Short problem: Show each line that has the string "objects" in it.

Data shown:
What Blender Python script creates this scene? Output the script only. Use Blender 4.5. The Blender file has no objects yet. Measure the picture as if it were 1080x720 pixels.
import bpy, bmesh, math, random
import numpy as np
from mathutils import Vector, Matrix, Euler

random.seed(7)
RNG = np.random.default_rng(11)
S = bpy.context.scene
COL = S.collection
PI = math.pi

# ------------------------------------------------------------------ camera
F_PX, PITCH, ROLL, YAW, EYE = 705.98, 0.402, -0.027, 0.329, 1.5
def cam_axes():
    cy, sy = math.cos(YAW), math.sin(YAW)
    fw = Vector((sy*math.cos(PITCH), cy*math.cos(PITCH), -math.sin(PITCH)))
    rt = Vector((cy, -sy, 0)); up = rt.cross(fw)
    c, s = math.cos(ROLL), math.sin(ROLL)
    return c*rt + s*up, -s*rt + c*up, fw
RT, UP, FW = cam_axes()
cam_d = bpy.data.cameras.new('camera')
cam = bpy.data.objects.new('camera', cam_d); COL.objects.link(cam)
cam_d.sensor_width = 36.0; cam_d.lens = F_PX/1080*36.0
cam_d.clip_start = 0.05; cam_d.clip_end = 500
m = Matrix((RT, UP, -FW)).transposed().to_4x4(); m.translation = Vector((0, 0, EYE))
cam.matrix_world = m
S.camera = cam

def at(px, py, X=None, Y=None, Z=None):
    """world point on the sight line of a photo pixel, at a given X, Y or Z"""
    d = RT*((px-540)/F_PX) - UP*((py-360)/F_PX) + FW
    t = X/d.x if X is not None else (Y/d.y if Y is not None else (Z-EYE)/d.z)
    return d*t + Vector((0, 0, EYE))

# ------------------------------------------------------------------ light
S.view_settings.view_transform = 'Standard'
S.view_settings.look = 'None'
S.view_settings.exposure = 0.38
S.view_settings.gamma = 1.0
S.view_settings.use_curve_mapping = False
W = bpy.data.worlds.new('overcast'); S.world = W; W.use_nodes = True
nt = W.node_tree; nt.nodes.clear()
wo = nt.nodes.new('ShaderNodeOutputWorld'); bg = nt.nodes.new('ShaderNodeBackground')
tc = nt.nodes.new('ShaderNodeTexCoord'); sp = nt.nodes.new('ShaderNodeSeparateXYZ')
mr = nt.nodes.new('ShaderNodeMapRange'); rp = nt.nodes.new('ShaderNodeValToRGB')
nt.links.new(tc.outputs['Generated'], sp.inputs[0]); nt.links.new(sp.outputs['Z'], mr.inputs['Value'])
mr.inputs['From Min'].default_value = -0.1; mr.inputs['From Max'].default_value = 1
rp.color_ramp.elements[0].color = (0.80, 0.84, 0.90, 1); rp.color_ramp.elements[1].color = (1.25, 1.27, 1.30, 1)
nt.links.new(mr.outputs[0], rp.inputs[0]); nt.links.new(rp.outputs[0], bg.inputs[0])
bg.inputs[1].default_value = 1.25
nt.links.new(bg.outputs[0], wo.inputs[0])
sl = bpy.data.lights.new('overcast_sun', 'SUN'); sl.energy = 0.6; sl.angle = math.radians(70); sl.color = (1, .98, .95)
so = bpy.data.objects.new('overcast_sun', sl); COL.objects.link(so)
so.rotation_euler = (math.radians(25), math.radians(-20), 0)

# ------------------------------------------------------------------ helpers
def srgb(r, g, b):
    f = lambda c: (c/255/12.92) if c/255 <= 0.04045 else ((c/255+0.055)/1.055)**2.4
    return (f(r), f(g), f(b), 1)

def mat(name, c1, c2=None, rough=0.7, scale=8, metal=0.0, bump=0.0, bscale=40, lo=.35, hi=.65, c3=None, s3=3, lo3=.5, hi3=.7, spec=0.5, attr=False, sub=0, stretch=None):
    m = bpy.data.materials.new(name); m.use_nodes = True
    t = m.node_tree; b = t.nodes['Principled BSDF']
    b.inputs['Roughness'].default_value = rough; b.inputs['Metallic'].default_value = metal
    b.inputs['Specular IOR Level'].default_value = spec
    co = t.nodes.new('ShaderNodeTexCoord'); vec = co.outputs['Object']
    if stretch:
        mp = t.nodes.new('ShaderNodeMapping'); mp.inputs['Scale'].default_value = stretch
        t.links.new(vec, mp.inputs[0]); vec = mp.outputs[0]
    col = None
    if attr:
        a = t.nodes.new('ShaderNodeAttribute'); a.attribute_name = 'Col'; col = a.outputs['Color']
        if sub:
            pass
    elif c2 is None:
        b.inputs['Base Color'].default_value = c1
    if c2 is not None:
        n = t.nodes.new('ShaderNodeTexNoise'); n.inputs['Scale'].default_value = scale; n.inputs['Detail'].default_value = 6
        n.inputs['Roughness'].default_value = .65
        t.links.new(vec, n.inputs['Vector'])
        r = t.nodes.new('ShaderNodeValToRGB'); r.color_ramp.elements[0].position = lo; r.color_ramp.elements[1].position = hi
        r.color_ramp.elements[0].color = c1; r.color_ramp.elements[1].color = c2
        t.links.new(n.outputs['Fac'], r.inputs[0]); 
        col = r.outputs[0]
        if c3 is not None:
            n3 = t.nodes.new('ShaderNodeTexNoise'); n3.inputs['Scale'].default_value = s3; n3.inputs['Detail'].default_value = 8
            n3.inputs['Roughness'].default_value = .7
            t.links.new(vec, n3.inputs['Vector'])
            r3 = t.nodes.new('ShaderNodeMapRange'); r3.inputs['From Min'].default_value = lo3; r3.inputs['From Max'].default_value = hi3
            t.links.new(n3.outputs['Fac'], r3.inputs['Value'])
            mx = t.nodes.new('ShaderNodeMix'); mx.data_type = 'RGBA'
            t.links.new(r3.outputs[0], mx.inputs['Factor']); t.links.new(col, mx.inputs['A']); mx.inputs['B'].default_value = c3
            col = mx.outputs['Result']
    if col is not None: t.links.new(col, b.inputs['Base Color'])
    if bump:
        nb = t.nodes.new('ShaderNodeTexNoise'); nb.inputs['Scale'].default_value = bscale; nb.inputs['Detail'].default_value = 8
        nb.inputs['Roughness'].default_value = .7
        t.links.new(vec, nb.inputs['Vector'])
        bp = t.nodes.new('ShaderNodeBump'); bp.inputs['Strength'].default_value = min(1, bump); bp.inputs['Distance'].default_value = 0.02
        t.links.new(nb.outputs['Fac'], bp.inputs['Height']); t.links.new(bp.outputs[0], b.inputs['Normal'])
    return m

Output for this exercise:
What Blender Python script creates this scene? Output the script only. Use Blender 4.5. The Blender file has no objects yet. Measure the picture as if it were 1080x720 pixels.
cam = bpy.data.objects.new('camera', cam_d); COL.objects.link(cam)
so = bpy.data.objects.new('overcast_sun', sl); COL.objects.link(so)